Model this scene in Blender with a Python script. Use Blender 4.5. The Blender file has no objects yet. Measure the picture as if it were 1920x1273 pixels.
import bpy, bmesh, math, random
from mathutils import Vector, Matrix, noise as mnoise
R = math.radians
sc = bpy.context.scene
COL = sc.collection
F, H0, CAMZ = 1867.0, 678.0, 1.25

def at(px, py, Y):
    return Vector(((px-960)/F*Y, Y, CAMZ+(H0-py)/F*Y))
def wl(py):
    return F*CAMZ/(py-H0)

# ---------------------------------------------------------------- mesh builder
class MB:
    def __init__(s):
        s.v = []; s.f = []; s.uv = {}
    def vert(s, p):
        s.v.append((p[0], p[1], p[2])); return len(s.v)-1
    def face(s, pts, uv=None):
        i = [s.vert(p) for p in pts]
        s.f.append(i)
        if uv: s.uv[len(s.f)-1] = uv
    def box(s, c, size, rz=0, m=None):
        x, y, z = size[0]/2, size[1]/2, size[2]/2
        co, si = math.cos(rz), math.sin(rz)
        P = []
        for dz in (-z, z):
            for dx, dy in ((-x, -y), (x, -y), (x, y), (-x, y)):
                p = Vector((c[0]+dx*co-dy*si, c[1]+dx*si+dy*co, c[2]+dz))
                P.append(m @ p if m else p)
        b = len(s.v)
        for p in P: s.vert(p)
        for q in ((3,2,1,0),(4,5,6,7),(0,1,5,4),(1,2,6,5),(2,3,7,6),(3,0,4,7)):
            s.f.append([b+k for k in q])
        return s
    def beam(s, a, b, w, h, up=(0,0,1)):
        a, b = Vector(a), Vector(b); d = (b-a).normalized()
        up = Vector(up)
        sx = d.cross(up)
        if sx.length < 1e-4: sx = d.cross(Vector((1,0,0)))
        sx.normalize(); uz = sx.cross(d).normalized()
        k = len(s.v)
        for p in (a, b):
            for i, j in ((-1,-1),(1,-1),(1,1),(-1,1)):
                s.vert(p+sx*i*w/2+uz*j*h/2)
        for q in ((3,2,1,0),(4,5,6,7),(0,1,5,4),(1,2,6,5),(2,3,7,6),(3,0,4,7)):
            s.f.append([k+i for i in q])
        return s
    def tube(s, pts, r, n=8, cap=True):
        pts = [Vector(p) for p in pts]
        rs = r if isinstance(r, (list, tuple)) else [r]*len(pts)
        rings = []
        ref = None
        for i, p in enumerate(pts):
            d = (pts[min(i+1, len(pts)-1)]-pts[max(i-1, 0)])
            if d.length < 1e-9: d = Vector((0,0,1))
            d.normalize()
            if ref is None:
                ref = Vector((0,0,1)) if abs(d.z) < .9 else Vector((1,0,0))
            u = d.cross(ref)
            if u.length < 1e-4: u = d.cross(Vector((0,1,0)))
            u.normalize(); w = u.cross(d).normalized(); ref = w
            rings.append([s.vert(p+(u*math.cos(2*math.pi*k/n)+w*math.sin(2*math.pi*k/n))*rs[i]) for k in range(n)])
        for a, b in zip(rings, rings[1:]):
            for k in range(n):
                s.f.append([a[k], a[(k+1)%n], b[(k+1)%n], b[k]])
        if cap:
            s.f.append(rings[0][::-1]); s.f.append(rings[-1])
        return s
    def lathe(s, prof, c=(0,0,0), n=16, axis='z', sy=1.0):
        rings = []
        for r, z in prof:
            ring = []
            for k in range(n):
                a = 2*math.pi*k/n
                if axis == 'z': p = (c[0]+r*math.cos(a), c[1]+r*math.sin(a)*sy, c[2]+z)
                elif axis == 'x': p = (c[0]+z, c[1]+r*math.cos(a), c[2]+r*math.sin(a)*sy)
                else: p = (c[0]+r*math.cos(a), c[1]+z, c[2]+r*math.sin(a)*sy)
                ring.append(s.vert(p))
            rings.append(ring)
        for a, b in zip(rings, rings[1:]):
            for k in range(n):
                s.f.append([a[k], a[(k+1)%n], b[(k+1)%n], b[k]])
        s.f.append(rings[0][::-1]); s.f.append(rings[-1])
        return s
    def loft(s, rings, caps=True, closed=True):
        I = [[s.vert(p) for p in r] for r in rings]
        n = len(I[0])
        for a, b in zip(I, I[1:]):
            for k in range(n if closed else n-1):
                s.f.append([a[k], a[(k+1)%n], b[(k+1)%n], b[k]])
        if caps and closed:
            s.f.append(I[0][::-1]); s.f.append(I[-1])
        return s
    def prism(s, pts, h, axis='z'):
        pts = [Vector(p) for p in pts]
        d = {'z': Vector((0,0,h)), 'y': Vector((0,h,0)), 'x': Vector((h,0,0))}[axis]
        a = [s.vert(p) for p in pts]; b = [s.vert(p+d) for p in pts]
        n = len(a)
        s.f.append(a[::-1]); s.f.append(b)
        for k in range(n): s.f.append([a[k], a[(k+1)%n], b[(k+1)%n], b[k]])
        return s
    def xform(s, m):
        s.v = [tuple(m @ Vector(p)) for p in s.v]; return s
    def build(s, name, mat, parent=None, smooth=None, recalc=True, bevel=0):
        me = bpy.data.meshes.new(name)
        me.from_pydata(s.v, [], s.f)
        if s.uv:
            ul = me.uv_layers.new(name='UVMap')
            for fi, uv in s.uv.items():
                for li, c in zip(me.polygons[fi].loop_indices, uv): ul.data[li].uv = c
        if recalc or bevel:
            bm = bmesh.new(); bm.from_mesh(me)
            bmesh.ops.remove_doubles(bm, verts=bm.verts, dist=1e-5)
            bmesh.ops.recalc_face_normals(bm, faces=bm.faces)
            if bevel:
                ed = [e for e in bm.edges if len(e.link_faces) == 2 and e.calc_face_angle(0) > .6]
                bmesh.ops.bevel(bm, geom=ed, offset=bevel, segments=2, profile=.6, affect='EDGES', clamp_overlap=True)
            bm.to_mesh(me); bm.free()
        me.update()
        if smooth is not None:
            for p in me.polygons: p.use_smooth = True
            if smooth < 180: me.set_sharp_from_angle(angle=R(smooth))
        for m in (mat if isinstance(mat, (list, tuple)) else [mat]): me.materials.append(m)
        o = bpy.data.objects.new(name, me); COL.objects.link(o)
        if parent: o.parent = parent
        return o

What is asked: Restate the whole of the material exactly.

The response:
Model this scene in Blender with a Python script. Use Blender 4.5. The Blender file has no objects yet. Measure the picture as if it were 1920x1273 pixels.
import bpy, bmesh, math, random
from mathutils import Vector, Matrix, noise as mnoise
R = math.radians
sc = bpy.context.scene
COL = sc.collection
F, H0, CAMZ = 1867.0, 678.0, 1.25

def at(px, py, Y):
    return Vector(((px-960)/F*Y, Y, CAMZ+(H0-py)/F*Y))
def wl(py):
    return F*CAMZ/(py-H0)

# ---------------------------------------------------------------- mesh builder
class MB:
    def __init__(s):
        s.v = []; s.f = []; s.uv = {}
    def vert(s, p):
        s.v.append((p[0], p[1], p[2])); return len(s.v)-1
    def face(s, pts, uv=None):
        i = [s.vert(p) for p in pts]
        s.f.append(i)
        if uv: s.uv[len(s.f)-1] = uv
    def box(s, c, size, rz=0, m=None):
        x, y, z = size[0]/2, size[1]/2, size[2]/2
        co, si = math.cos(rz), math.sin(rz)
        P = []
        for dz in (-z, z):
            for dx, dy in ((-x, -y), (x, -y), (x, y), (-x, y)):
                p = Vector((c[0]+dx*co-dy*si, c[1]+dx*si+dy*co, c[2]+dz))
                P.append(m @ p if m else p)
        b = len(s.v)
        for p in P: s.vert(p)
        for q in ((3,2,1,0),(4,5,6,7),(0,1,5,4),(1,2,6,5),(2,3,7,6),(3,0,4,7)):
            s.f.append([b+k for k in q])
        return s
    def beam(s, a, b, w, h, up=(0,0,1)):
        a, b = Vector(a), Vector(b); d = (b-a).normalized()
        up = Vector(up)
        sx = d.cross(up)
        if sx.length < 1e-4: sx = d.cross(Vector((1,0,0)))
        sx.normalize(); uz = sx.cross(d).normalized()
        k = len(s.v)
        for p in (a, b):
            for i, j in ((-1,-1),(1,-1),(1,1),(-1,1)):
                s.vert(p+sx*i*w/2+uz*j*h/2)
        for q in ((3,2,1,0),(4,5,6,7),(0,1,5,4),(1,2,6,5),(2,3,7,6),(3,0,4,7)):
            s.f.append([k+i for i in q])
        return s
    def tube(s, pts, r, n=8, cap=True):
        pts = [Vector(p) for p in pts]
        rs = r if isinstance(r, (list, tuple)) else [r]*len(pts)
        rings = []
        ref = None
        for i, p in enumerate(pts):
            d = (pts[min(i+1, len(pts)-1)]-pts[max(i-1, 0)])
            if d.length < 1e-9: d = Vector((0,0,1))
            d.normalize()
            if ref is None:
                ref = Vector((0,0,1)) if abs(d.z) < .9 else Vector((1,0,0))
            u = d.cross(ref)
            if u.length < 1e-4: u = d.cross(Vector((0,1,0)))
            u.normalize(); w = u.cross(d).normalized(); ref = w
            rings.append([s.vert(p+(u*math.cos(2*math.pi*k/n)+w*math.sin(2*math.pi*k/n))*rs[i]) for k in range(n)])
        for a, b in zip(rings, rings[1:]):
            for k in range(n):
                s.f.append([a[k], a[(k+1)%n], b[(k+1)%n], b[k]])
        if cap:
            s.f.append(rings[0][::-1]); s.f.append(rings[-1])
        return s
    def lathe(s, prof, c=(0,0,0), n=16, axis='z', sy=1.0):
        rings = []
        for r, z in prof:
            ring = []
            for k in range(n):
                a = 2*math.pi*k/n
                if axis == 'z': p = (c[0]+r*math.cos(a), c[1]+r*math.sin(a)*sy, c[2]+z)
                elif axis == 'x': p = (c[0]+z, c[1]+r*math.cos(a), c[2]+r*math.sin(a)*sy)
                else: p = (c[0]+r*math.cos(a), c[1]+z, c[2]+r*math.sin(a)*sy)
                ring.append(s.vert(p))
            rings.append(ring)
        for a, b in zip(rings, rings[1:]):
            for k in range(n):
                s.f.append([a[k], a[(k+1)%n], b[(k+1)%n], b[k]])
        s.f.append(rings[0][::-1]); s.f.append(rings[-1])
        return s
    def loft(s, rings, caps=True, closed=True):
        I = [[s.vert(p) for p in r] for r in rings]
        n = len(I[0])
        for a, b in zip(I, I[1:]):
            for k in range(n if closed else n-1):
                s.f.append([a[k], a[(k+1)%n], b[(k+1)%n], b[k]])
        if caps and closed:
            s.f.append(I[0][::-1]); s.f.append(I[-1])
        return s
    def prism(s, pts, h, axis='z'):
        pts = [Vector(p) for p in pts]
        d = {'z': Vector((0,0,h)), 'y': Vector((0,h,0)), 'x': Vector((h,0,0))}[axis]
        a = [s.vert(p) for p in pts]; b = [s.vert(p+d) for p in pts]
        n = len(a)
        s.f.append(a[::-1]); s.f.append(b)
        for k in range(n): s.f.append([a[k], a[(k+1)%n], b[(k+1)%n], b[k]])
        return s
    def xform(s, m):
        s.v = [tuple(m @ Vector(p)) for p in s.v]; return s
    def build(s, name, mat, parent=None, smooth=None, recalc=True, bevel=0):
        me = bpy.data.meshes.new(name)
        me.from_pydata(s.v, [], s.f)
        if s.uv:
            ul = me.uv_layers.new(name='UVMap')
            for fi, uv in s.uv.items():
                for li, c in zip(me.polygons[fi].loop_indices, uv): ul.data[li].uv = c
        if recalc or bevel:
            bm = bmesh.new(); bm.from_mesh(me)
            bmesh.ops.remove_doubles(bm, verts=bm.verts, dist=1e-5)
            bmesh.ops.recalc_face_normals(bm, faces=bm.faces)
            if bevel:
                ed = [e for e in bm.edges if len(e.link_faces) == 2 and e.calc_face_angle(0) > .6]
                bmesh.ops.bevel(bm, geom=ed, offset=bevel, segments=2, profile=.6, affect='EDGES', clamp_overlap=True)
            bm.to_mesh(me); bm.free()
        me.update()
        if smooth is not None:
            for p in me.polygons: p.use_smooth = True
            if smooth < 180: me.set_sharp_from_angle(angle=R(smooth))
        for m in (mat if isinstance(mat, (list, tuple)) else [mat]): me.materials.append(m)
        o = bpy.data.objects.new(name, me); COL.objects.link(o)
        if parent: o.parent = parent
        return o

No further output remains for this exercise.